Dando prosseguimento ao encontro, a convidada Juliana Leandro inicia sua fala trazendo uma linha do tempo da sua vida e compartilhando com o grupo a breve história de como chegou ao seu primeiro serviço de acolhimento, um SAICA, onde trabalhou como orientadora socioeducativa.

Juliana relata que vem da margem da sociedade e que durante muitos anos foi prostituta. Assim como ela, para tantas outras travestis e mulheres trans, essa é a única opção para viver. Durante todo o tempo em que viveu nessas condições, Juliana diz que não conseguia imaginar que um dia estaria numa oficina como essa, compartilhando seus saberes.

Juliana compartilha um pouco sobre as violências que sofreu, tendo sido agredida na infância só por ser quem era. Diz como essas violências não mudaram seu desejo de viver e de ser a mulher que sempre foi. Ela menciona ainda sua trajetóriafora do país, momento em que também sofreu muitas violências.

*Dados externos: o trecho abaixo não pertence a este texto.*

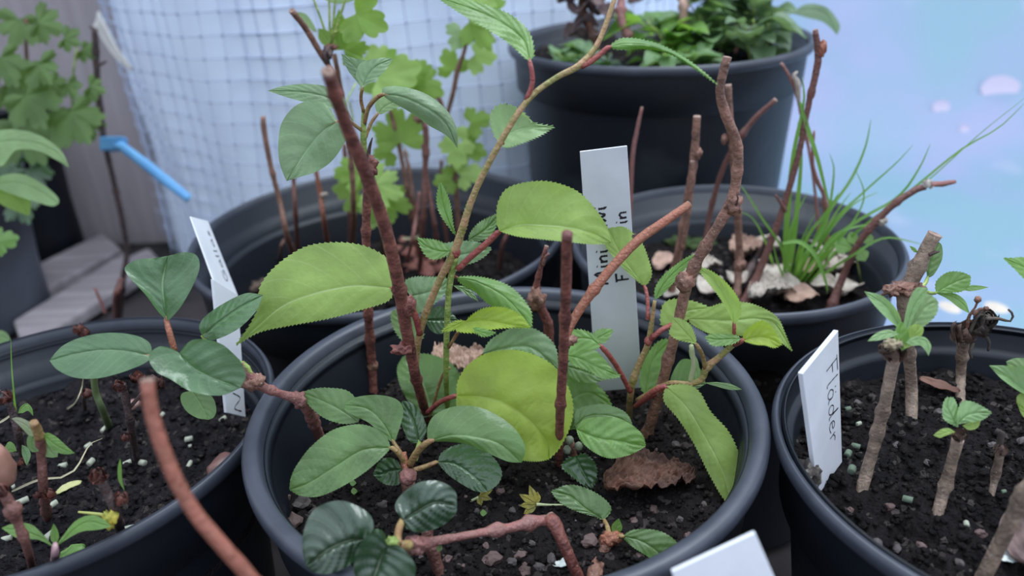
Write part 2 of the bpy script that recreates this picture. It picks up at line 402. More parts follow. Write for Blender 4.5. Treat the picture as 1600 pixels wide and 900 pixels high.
# ============================================================ the setting
def box_mesh(name, c8, material, parent=None, loc=None, bevel=0.0):
    fs = [(0, 3, 2, 1), (4, 5, 6, 7), (0, 1, 5, 4), (1, 2, 6, 5), (2, 3, 7, 6), (3, 0, 4, 7)]
    o = mesh(name, [Vector(v) for v in c8], fs, material, parent, smooth=False, loc=loc)
    if bevel:
        b = o.modifiers.new('bevel', 'BEVEL'); b.width = bevel; b.segments = 2
    return o
def woodmat(name, c1, c2, rough=0.8):
    m = mat(name, c1, rough, c2, scale=7, bump=0.6, bscale=60, lo=.3, hi=.7, detail=8)
    nt = m.node_tree
    for n in nt.nodes:
        if n.type == 'TEX_NOISE':
            mp = nt.nodes.new('ShaderNodeMapping'); mp.inputs['Scale'].default_value = (1.0, 9.0, 9.0) if 'lying' in name else (9, 9, 0.8)
            l = n.inputs['Vector'].links[0]; src = l.from_socket; nt.links.remove(l)
            nt.links.new(src, mp.inputs[0]); nt.links.new(mp.outputs[0], n.inputs['Vector'])
    return m
GZ = -0.226
ground = mat('dark_ground', (0.020, 0.017, 0.017), 0.95, (0.05, 0.04, 0.04), scale=14, bump=0.8, bscale=80)
gv, gf = [], []
for i in range(61):
    for j in range(61):
        x = -2.5 + 5 * i / 60; y = -0.6 + 4 * j / 60
        gv.append(Vector((x, y, GZ - 0.004 + 0.002 * noise.noise(Vector((x * 9, y * 9, 0))))))
for i in range(60):
    for j in range(60): gf.append((i * 61 + j, (i + 1) * 61 + j, (i + 1) * 61 + j + 1, i * 61 + j + 1))
struct(mesh('floor', gv, gf, ground, loc=(0, 0, GZ)))

# board wall standing at the back left
GREYWOOD = woodmat('weathered_board', (0.42, 0.37, 0.38), (0.33, 0.29, 0.295))
LIGHTWOOD = woodmat('lying_pale_board', (0.46, 0.41, 0.42), (0.27, 0.23, 0.235))
wl = bpy.data.objects.new('wall_back', None); C.objects.link(wl); wl.location = (-.6, 1.12, GZ); ROOT[wl] = Vector(wl.location); struct(wl)
bx = [-1.5, -1.25, -1.0, -0.86, -0.70, -0.510]
for i in range(5):
    x0, x1 = bx[i] + .004, bx[i + 1] - .004; yy = 1.105 + (0.012 if i % 2 else 0)
    box_mesh('plank', [(x0, yy, GZ), (x1, yy, GZ), (x1, yy + .02, GZ), (x0, yy + .02, GZ), (x0, yy, 1.1), (x1, yy, 1.1), (x1, yy + .02, 1.1), (x0, yy + .02, 1.1)], GREYWOOD, wl, bevel=.003)

# pale blue plastic sheet, lying on the ground and rising behind
def sheet_mat():
    m = bpy.data.materials.new('blue_sheet'); m.use_nodes = True; nt = m.node_tree; N = nt.nodes; L = nt.links
    b = N['Principled BSDF']; b.inputs['Roughness'].default_value = 0.5
    t = N.new('ShaderNodeTexCoord'); nz = N.new('ShaderNodeTexNoise'); nz.inputs['Scale'].default_value = 3.2; nz.inputs['Detail'].default_value = 3  # noise patches paint the blurred outdoor view seen through the film
    L.new(t.outputs['Object'], nz.inputs['Vector'])
    r = N.new('ShaderNodeValToRGB'); e = r.color_ramp.elements
    e[0].position = .40; e[0].color = (0.27, 0.44, 0.51, 1); e[1].position = .60; e[1].color = (0.38, 0.41, 0.60, 1)
    k = e.new(.5); k.color = (0.31, 0.42, 0.56, 1)
    L.new(nz.outputs['Fac'], r.inputs[0]); 
    n2 = N.new('ShaderNodeTexNoise'); n2.inputs['Scale'].default_value = 9; n2.inputs['Detail'].default_value = 2
    L.new(t.outputs['Object'], n2.inputs['Vector'])
    r2 = N.new('ShaderNodeValToRGB'); r2.color_ramp.elements[0].position = .62; r2.color_ramp.elements[1].position = .80
    L.new(n2.outputs['Fac'], r2.inputs[0])
    mx = N.new('ShaderNodeMix'); mx.data_type = 'RGBA'; L.new(r2.outputs[0], mx.inputs['Factor']); L.new(r.outputs[0], mx.inputs['A']); mx.inputs['B'].default_value = (0.50, 0.53, 0.66, 1)
    L.new(mx.outputs['Result'], b.inputs['Base Color'])
    tr = N.new('ShaderNodeBsdfTranslucent'); tr.inputs[0].default_value = (0.55, 0.68, 0.9, 1)
    ms = N.new('ShaderNodeMixShader'); ms.inputs[0].default_value = 0.25
    L.new(b.outputs[0], ms.inputs[1]); L.new(tr.outputs[0], ms.inputs[2]); L.new(ms.outputs[0], N['Material Output'].inputs[0])
    return m
sv, sf = [], []; nu_, nv_ = 90, 90
prof = cr_pts([(0.60, GZ + .003, 0), (0.75, GZ + .003, 0), (1.05, GZ + .004, 0), (1.30, GZ + .06, 0), (1.48, .15, 0), (1.60, .6, 0), (1.66, 1.3, 0)], nv_)
for i in range(nu_ + 1):
    x = 0.06 + 2.2 * i / nu_
    for j, (y, z, _) in enumerate(prof):
        k = min(1, max(0, (z - GZ) * 4))
        wv = 0.02 * noise.noise(Vector((x * 3, y * 2, z * 2))) * k + 0.006 * noise.noise(Vector((x * 11, y * 8, z * 5))) * (.2 + k)
        sv.append(Vector((x, y - abs(wv) * k, z + max(0, .3 * wv))))
for i in range(nu_):
    for j in range(nv_): sf.append((i * (nv_ + 1) + j, (i + 1) * (nv_ + 1) + j, (i + 1) * (nv_ + 1) + j + 1, i * (nv_ + 1) + j + 1))
sheet = mesh('plastic_sheet', sv, sf, sheet_mat(), loc=(1.1, 1.2, GZ))
tag(sheet, 'pale blue plastic sheet spread on the ground and up behind the pots', 'plastic sheet')
GLOW = mat('pale_glow', (0.60, 0.54, 0.66), 0.8); YGLOW = mat('cream_glow', (0.60, 0.52, 0.42), 0.7)  # flat pale flakes standing in for blurred highlights on the sheet
def on_sheet(px, py):
    d = ray(px, py)
    best = None
    for a, b in zip(prof, prof[1:]):
        # crossing of the ray with the profile in the (y, z) plane
        A = (d.y, -(b[0] - a[0])); B = (d.z, -(b[1] - a[1])); det = A[0] * B[1] - A[1] * B[0]
        if abs(det) < 1e-12: continue
        r0, r1 = a[0], a[1] - H
        t = (r0 * B[1] - A[1] * r1) / det; s = (A[0] * r1 - B[0] * r0) / det
        if -0.01 <= s <= 1.01 and t > 0: best = EYE + d * t; break
    return best
def glow_flake(name, px, py, w, h, m, label):
    c = on_sheet(px, py)
    if c is None: return
    k = (c - EYE).length / FPX; a = w * k / 2; up = c.y < 1.1
    vs, fs = [], []; n = 18
    for r in range(4):
        for i in range(n):
            an = 2 * math.pi * i / n; q = r / 3 * (1 + .12 * noise.noise(Vector((math.cos(an) * 1.5, math.sin(an) * 1.5, px))))
            x = math.cos(an) * a * q; y = math.sin(an) * (h * k / 2) * q * (2.2 if up else 1.2)
            if up: vs.append(c + Vector((x, y, -.001 + .004 * (1 - q))))
            else: vs.append(c + Vector((x, -.004 - .001 * q * q + (y * .30), y)))
    for r in range(3):
        for i in range(n): fs.append((r * n + i, r * n + (i + 1) % n, (r + 1) * n + (i + 1) % n, (r + 1) * n + i))
    o = mesh(name, vs, fs, m, loc=c); tag(o, label, 'petal')
glow_flake('petal', 1560, 137, 50, 26, GLOW, 'largest pale pink glow spot, high on the blue sheet near the right edge')
glow_flake('petal', 1485, 481, 34, 22, YGLOW, 'cream glow spot on the blue sheet above the right pot rim, left one of two')
glow_flake('petal', 1558, 481, 36, 20, YGLOW, 'cream glow spot on the blue sheet above the right pot rim, right one of two')
glow_flake('petal', 1468, 166, 24, 14, GLOW, 'small pale glow spot on the blue sheet, left of the largest pink one')
glow_flake('petal', 1504, 200, 14, 9, GLOW, 'tiny white glow speck on the blue sheet below the pink one')

# fleece-covered drum with a net around it
def fleece():
    m = mat('white_fleece', (0.80, 0.89, 0.99), 0.9, (0.74, 0.83, 0.97), scale=9, bump=0.4, bscale=40, lo=.3, hi=.7)
    return m
fc = Vector((-.13, 1.27, GZ)); fr_ = 0.412
drum = thing('covered_drum', 'tall round drum wrapped in white fleece with netting, behind the pots', 'drum', fc)
def drum_pt(a, z, r):
    rr = r + 0.010 * noise.noise(Vector((a * 3.0, z * 4, 1))) + 0.004 * math.sin(a * 23 + 2 * math.sin(z * 6)) - .012 * (z - .2) 
    return Vector((fc.x + rr * math.sin(a), fc.y - rr * math.cos(a), z))
vs, fs = [], []; na, nz_ = 160, 60
for j in range(nz_ + 1):
    z = GZ + 1.1 * j / nz_
    for i in range(na): vs.append(drum_pt(2 * math.pi * i / na, z, fr_))
for j in range(nz_):
    for i in range(na): fs.append((j * na + i, j * na + (i + 1) % na, (j + 1) * na + (i + 1) % na, (j + 1) * na + i))
fs.append(tuple(nz_ * na + i for i in range(na)))
mesh('fleece', vs, fs, fleece(), drum)
NETM = mat('net_strand', (0.52, 0.59, 0.74), 0.6); KNOT = mat('net_knot', (0.36, 0.42, 0.54), 0.6)
vs, fs = [], []
def strand(f, n, r):
    b0 = len(vs)
    for i in range(n + 1):
        p = f(i / n); nn = Vector((p.x - fc.x, p.y - fc.y, 0)).normalized(); t = (f(min(1, i / n + .01)) - f(max(0, i / n - .01))).normalized(); s = nn.cross(t)
        for dx, dn in ((-r, 0), (0, r * .8), (r, 0), (0, -r * .8)): vs.append(p + s * dx + nn * dn)
    for i in range(n):
        for j in range(4): fs.append((b0 + i * 4 + j, b0 + i * 4 + (j + 1) % 4, b0 + (i + 1) * 4 + (j + 1) % 4, b0 + (i + 1) * 4 + j))
sp = 0.0235
A0, A1 = -1.75, 1.45
nvs = int((A1 - A0) * fr_ / sp)
for i in range(nvs + 1):
    a = A0 + (A1 - A0) * i / nvs
    strand(lambda t, a=a: drum_pt(a + .012 * math.sin(t * 9 + a * 3), GZ + .02 + 1.02 * t, fr_ + .0105), 60, .0009)
nh = int(1.02 / sp)
for j in range(nh + 1):
    z = GZ + .03 + sp * j
    strand(lambda t, z=z: drum_pt(A0 + (A1 - A0) * t, z + .006 * math.sin(t * 11 + z * 9), fr_ + .0115), 110, .0009)
mesh('net', vs, fs, NETM, drum, smooth=False)
vs, fs = [], []
for i in range(nvs + 1):
    a = A0 + (A1 - A0) * i / nvs
    if a < -1.5 or a > .9: continue
    for j in range(nh + 1):
        z = GZ + .03 + sp * j
        if z < -.1: continue
        t = (z - GZ - .02) / 1.02; aa = a + .012 * math.sin(t * 9 + a * 3); ta = (a - A0) / (A1 - A0)
        p = drum_pt(aa, z + .006 * math.sin(ta * 11 + z * 9), fr_ + .012); b0 = len(vs); q = .0021
        for v in ((q, 0, 0), (-q, 0, 0), (0, q, 0), (0, -q, 0), (0, 0, q * 1.2), (0, 0, -q * 1.2)): vs.append(p + Vector(v))
        for f in ((0, 2, 4), (2, 1, 4), (1, 3, 4), (3, 0, 4), (2, 0, 5), (1, 2, 5), (3, 1, 5), (0, 3, 5)): fs.append(tuple(b0 + k_ for k_ in f))
kn = mesh('knots', vs, fs, KNOT, drum); kn['kind'] = 'stuff'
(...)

Em seguida, descreve as violências que sofreu nas esquinas e em abordagens policiais, e ressalta que a lei criada a partir do programa Transcidadania não é seguida na prática. Ela compartilha com o grupo uma situação na qual foi violentada por um policial e, ao prestar queixa, foi orientada a não seguir adiante, pois poderia sofrer as consequências.

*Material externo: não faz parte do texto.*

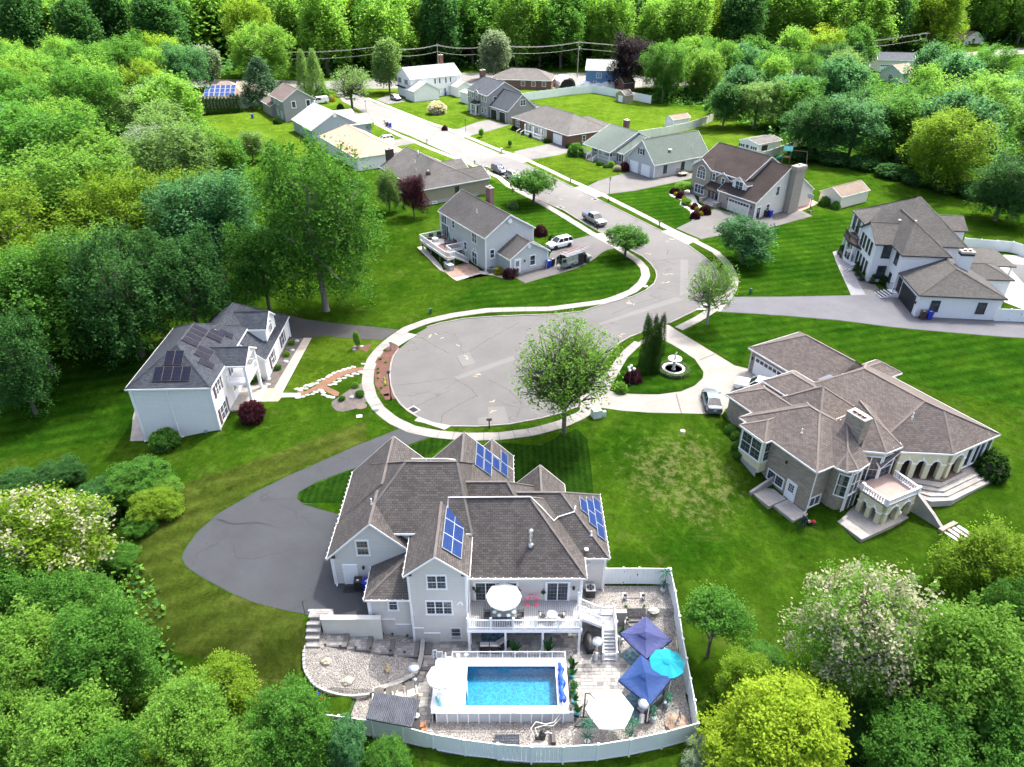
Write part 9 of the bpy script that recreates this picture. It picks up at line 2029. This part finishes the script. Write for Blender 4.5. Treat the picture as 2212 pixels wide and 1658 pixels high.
# --- cypress clump on the island
for k,(b_,t_,w)in enumerate((((1392,808),(1402,690),24),((1412,806),(1412,700),22),((1388,790),(1394,683),20),((1408,775),(1410,684),20),((1424,768),(1424,682),22),((1400,806),(1392,716),20),((1416,806),(1422,716),18))):
 tb('cypress_tree',('tallest near cypress of the clump on the island','near right cypress of the clump on the island','left rear cypress of the clump on the island','middle rear cypress of the clump on the island','right rear cypress of the clump on the island','low front left cypress of the clump on the island','low front right cypress of the clump on the island')[k],b_,t_,w,'spire',group='cypress clump on the island')
for k in range(12):
 x=190+k*32;tb('arborvitae','%s dark clipped evergreen from the left in the row before the solar ranch'%ORD[k],(x,620-k*2.5),(x+3,448-(25 if k>8 else 0)),40/3.16*1.0,'spire',fr=zi,group='evergreen row before the solar ranch')
for k,(x,y)in enumerate(((512,795),(535,825),(592,862),(655,945),(672,985),(708,1030),(800,1058),(885,1062),(908,1078))):tb('dwarf_cypress',('%s small dark cypress from the porch end along the modern house wall'%('first','second','third','fourth','fifth','sixth','seventh','eighth','ninth')[k]),(x,y),(x+10,y-82),12,'spire',fr=zh,group='small cypresses along the modern house',cat='shrub')
# --- shrubs
def shrub(label,q,w,key,hs_=1.0,fr=ov,lf=None,group=None,name='shrub'):
 p=G(fr(*q));R_=w/2*depth(p.x,p.y,p.z)/FPX;return tree(name,label,p.x,p.y,R_,R_*1.55*hs_,key,lf,z=p.z,group=group,cat='shrub')
for lb,q,w,ky in(('red ball shrub at the top left of the white stone bed',(662,568),17,'ball_red'),('red ball shrub below the top left one in the white stone bed',(714,600),20,'ball_red'),('red ball shrub in the middle of the white stone bed',(818,682),18,'ball_red'),('large double red shrub beside the entry steps',(895,718),27,'ball_red'),('red ball shrub at the driveway tip of the white stone bed',(822,750),23,'ball_red'),('golden shrub between the two upper red balls',(682,583),11,'ball_gold'),('golden shrub below the entry window',(692,552),11,'ball_gold'),('golden shrub beside the middle red ball',(788,668),9,'ball_gold'),('golden shrub in front of the double red shrub',(840,694),12,'ball_gold'),('golden shrub near the driveway tip',(864,730),13,'ball_gold'),('golden shrub under the little green tree',(742,612),12,'ball_gold')):shrub(lb,q,w,ky,.9,zg)
tb('lawn_tree','low green tree at the top of the white stone bed',(738,560),(742,478),44,'vase','bright',fr=zg);tb('lawn_tree','small green tree in the middle of the white stone bed',(757,650),(757,595),26,'mound','bright',fr=zg)
for lb,q,w,ky,fr in(('red ball shrub at the grey house patio corner',(1043,1060),28,'ball_red',zf),('variegated yellow shrub by the round air conditioner',(958,1030),22,'ball_gold',zf),('dark red shrub behind the grey garage wing',(1305,708),30,'ball_red',zf),('green shrub beside the white bed behind the garage wing',(1400,740),16,'ball_green',zf),('olive shrub at the far wall of the grey house',(1075,485),24,'ball_olive',zf),('dark red shrub beside the globe lamp',(1535,505),38,'ball_red',zm),('large green shrub by the cape porch',(1595,48),36,'ball_green',zf),('dark red shrub by the cape garage',(2000,170),24,'ball_red',zf),('white flowering shrub by the cape walk',(1938,175),20,'mound',zf),('round green shrub first along the cape porch',(1790,128),13,'ball_green',zf),('round green shrub second along the cape porch',(1842,150),11,'ball_green',zf),('bright green shrub third along the cape porch',(1890,145),18,'ball_bright',zf),('round evergreen at the left corner of the brick ranch',(962,665),12,'ball_dark',zj),('round evergreen left of the ranch porch steps',(1040,697),14,'ball_dark',zj),('round evergreen under the ranch porch railing',(1097,718),14,'ball_dark',zj),('round evergreen beside the ranch garage door',(1206,758),15,'ball_dark',zj),('round evergreen right of the ranch garage door',(1368,800),15,'ball_dark',zj),('red leaved shrub round the far mailbox',(453,668),14,'ball_red',zj),('big dark green shrub at the villa terrace end',(1955,1060),74,'ball_dark',zq),('green shrub at the corner of the grey storage shed',(1775,655),26,'ball_green',zg),('second green shrub against the grey storage shed',(1855,680),22,'ball_green',zg),('dark green shrub at the lower corner of the white solar house',(370,1280),68,'mound',ze),('white leaved hosta at the villa corner',(95,650),30,'ball_bright',zq),('green hosta along the villa foundation',(95,760),26,'ball_green',zq),('pale hosta lower on the villa foundation',(135,800),22,'ball_bright',zq),('bright green shrub beside the villa bay window',(150,880),28,'mound',zq),('lower green shrub beside the villa bay window',(150,940),24,'mound',zq),('bright green shrub first in the mulch along the wing',(1290,525),14,'ball_bright',ze),('bright green shrub second in the mulch along the wing',(1255,610),16,'ball_bright',ze),('bright green shrub third in the mulch along the wing',(1190,710),18,'mound',ze),('bright green shrub nearest the balcony columns',(1048,790),20,'ball_bright',ze),('tall young shrub in the rounded grey bed',(940,1040),16,'mound',zv),('upright young shrub at the top of the grey bed',(1105,880),16,'ball_bright',zv),('thin young shrub at the right of the grey bed',(1165,990),22,'mound',zv),('small spreading plant on the island edge',(785,1015),30,'ball_bright',zs),('golden evergreen beside the far street',(1410,490),16,'ball_gold',zi),('round evergreen beside the far street',(1490,565),16,'ball_dark',zi),('big green bush behind the white van',(1320,470),36,'ball_green',zi),('small dark cone shrub beside the grey gabled house',(898,700),20,'ball_dark',zi)):shrub(lb,q,w,ky,.95,fr,lf='white' if 'white flowering' in lb else None)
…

Depois de muitas dificuldades e após o falecimento dos seus pais, Juliana conheceu uma pessoa que posteriormente a convidou para trabalhar em um serviço de acolhimento. Dentro do serviço, embora tenha sofrido preconceito por parte dos funcionários, foi muito bem recebida por todos os acolhidos. Em seguida, compartilha uma das experiências que considera mais importantes naquele serviço: o momento em que uma menina trans, muito fragilizada por toda a situação anterior ao acolhimento, chegou ao serviço, e o gerente do serviço pediu a Juliana que auxiliasse a recém-chegada. Esse olhar mais humanizado, segundo ela, é de grande a juda na formação de vínculo. Assim como aconteceu de Juliana de não ter sido aceita por todos os funcionários, a menina recém-acolhida também sofreu violência por parte dos educadores, mas se sentiu muito bem acolhida pelos outros jovens. Esse episódio fez com que Juliana percebesse o quanto gostava da nova profissão.

Com muita sensibilidade, ela reforça a necessidade de haver, através dos deveres e dos direitos, um olhar mais humanizado àqueles que diariamente são violentados. Ao reforçar a importância de os pares se organizarem para que possam, juntos, resguardar seus direitos, Juliana marca o encontro com uma frase que carrega consigo: Resistir para Existir.